Open letter to Rochester drivers

…or at least the ones who work for the company whose name sounds a little like nodak:

Just because there is a molecule of snow on the gound does not give you license to park 3/4s of a car width away from the car nearest you. When I lived in Canada we had two little tricks that I’m willing to share with you for no cost: we either got the fuck out of our cars and kicked some snow off the ground to find the stripe, or we just parked as far away from the next guy as we did in summer. Now, is that so hard?

I swear our company parking lot’s capacity goes down by 50% in winter, and you have to park further away from the door just when you’d least like to walk that extra distance.

One thought on “Open letter to Rochester drivers”

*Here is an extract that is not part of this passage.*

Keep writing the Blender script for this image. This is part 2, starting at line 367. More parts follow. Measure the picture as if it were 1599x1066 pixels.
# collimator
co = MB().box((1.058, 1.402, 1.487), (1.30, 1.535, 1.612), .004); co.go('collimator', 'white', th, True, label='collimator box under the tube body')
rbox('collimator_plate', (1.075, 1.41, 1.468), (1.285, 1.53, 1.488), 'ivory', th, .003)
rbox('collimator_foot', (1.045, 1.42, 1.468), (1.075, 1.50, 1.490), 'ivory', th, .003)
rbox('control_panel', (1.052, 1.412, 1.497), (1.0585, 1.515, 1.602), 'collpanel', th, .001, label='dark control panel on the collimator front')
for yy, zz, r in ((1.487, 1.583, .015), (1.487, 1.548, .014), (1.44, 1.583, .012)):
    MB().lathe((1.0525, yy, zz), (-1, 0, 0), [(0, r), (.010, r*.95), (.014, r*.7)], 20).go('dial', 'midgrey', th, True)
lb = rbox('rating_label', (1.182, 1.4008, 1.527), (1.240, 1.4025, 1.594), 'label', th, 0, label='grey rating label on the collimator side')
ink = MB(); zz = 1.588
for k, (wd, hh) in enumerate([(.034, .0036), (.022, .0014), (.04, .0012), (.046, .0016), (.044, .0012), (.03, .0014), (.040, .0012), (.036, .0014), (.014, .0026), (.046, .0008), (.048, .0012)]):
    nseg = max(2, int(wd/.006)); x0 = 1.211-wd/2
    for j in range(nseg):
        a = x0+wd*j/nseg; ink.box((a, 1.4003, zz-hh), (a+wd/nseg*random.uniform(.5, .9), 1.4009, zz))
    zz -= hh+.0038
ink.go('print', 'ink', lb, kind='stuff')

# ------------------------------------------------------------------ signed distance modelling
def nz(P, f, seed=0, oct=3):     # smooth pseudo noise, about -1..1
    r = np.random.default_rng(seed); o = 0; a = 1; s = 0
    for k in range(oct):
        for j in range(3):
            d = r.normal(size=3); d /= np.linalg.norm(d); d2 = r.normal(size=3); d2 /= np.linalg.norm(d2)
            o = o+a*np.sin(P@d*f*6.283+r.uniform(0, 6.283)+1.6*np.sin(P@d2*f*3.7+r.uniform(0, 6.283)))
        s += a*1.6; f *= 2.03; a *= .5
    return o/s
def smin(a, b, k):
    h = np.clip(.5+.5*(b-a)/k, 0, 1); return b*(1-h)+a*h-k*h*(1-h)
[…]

  1. Note from another Canadian: Are all Rochester drivers idiots? I’ve lost count of how many cars I’ve seen running full throttle through intersections well after the light has turned red, I’ve even had to sit at intersections when my light has turned green because I can see some dumbass coming with no intention of stopping. Oh yes, and where I come from, pedestrians have the right of way on a cross walk! Why do I have to fear for my life every time I step off the curb with a walk signal in front of me?

    What the hell is wrong with you people?

    Another thing: at 60mph, there is no reason at all why you should be sitting less than ten feet behind my bumper, ESPECIALLY in rush hour traffic. That is dangerous and stupid. Why do you people overtake those of us who are driving safely only to ride the bumper of the car directly in front of us???

    If all the stupid drivers in Rochester had their licenses taken away, 90% of drivers would be off the road.